UK director gender gap worsening – report

A new report has revealed a worrying drop in the representation of female directors in the UK TV landscape. According to a new report from Directors UK, Who’s Calling the Shots? A Report on Gender Inequality among Screen Directors working in UK Television, Television episodes directed by women fell by 2.98 percentage points between 2013 and 2016, while only one in four television programmes were directed by a woman

As a result of the findings, Directors UK is calling for broadcasters to commit 0.25% of their commissioning spend for all programme making to fund career development and industry access schemes to close the gap.

The research showed that all the main UK broadcasters reported a decline in the percentage of episodes directed by women between 2013 and 2016. Within that, factual programming showed the most significant decrease, by 9.8 percentage points, while children’s programming came second with a 4.5 percentage point decline.

Directors UK Board member and factual director, Toral Dixit said this was “Not acceptable that women make up one third of working directors in the UK but only direct one in four television programmes. To generate a shift towards gender equality, broadcasters must embrace positive interventions across all genres and deliver fair and transparent hiring practices for both freelancers and staff. Targets must be set and tracked through mandatory monitoring so successes can be built on and replicated across the industry.”

Following the report, Directors UK has called for action. Top of the list is the introduction of a levy system to fund industry access and career development schemes for underrepresented groups. It suggests broadcasters commit 0.25% of their commissioning spend across all programme making to fund the scheme. Second, it says Ofcom should make it mandatory for all UK broadcasters to monitor and publicly report their diversity characteristics of all those making programmes for them, to include freelancers as well as permanent staff.
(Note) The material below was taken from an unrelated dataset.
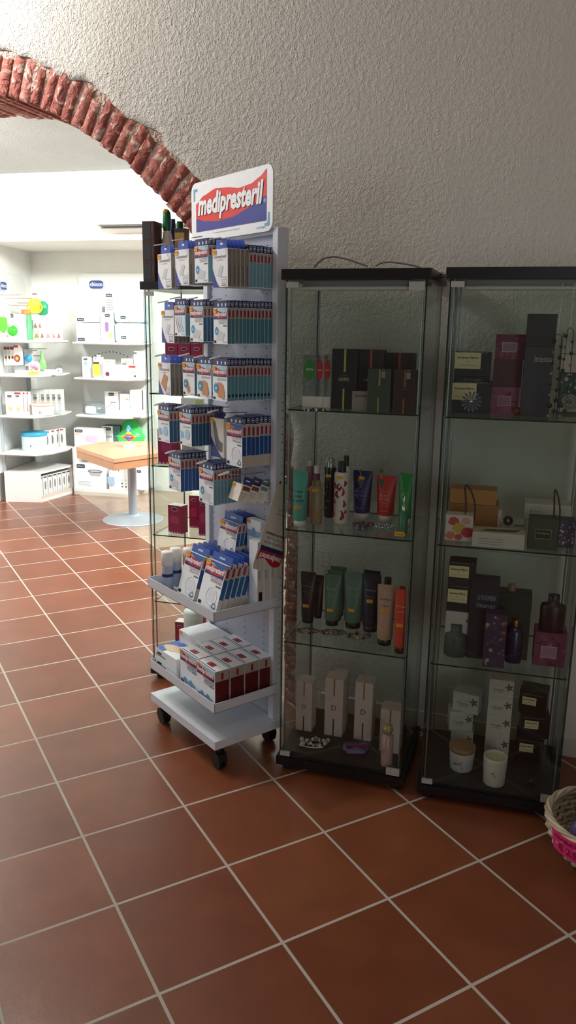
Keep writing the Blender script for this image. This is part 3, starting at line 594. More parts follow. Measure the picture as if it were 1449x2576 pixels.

In addition, it calls for Ofcom to set targets for broadcasters to use production crews whose gender, ethnic and disability makeup mirrors that of the UK population, both in front of and behind the camera, by 2020. Finally Directors UK says it should also fall to companies in the TV sector to take a lead. One suggested remedy would be for all hiring firms to commit to fairer recruitment practices in line with other industries to improve equal access to opportunities for all; in particular, externally advertising roles, the introduction of written references for freelance production staff and a requirement for women to make up 50% of those being interviewed for senior production roles.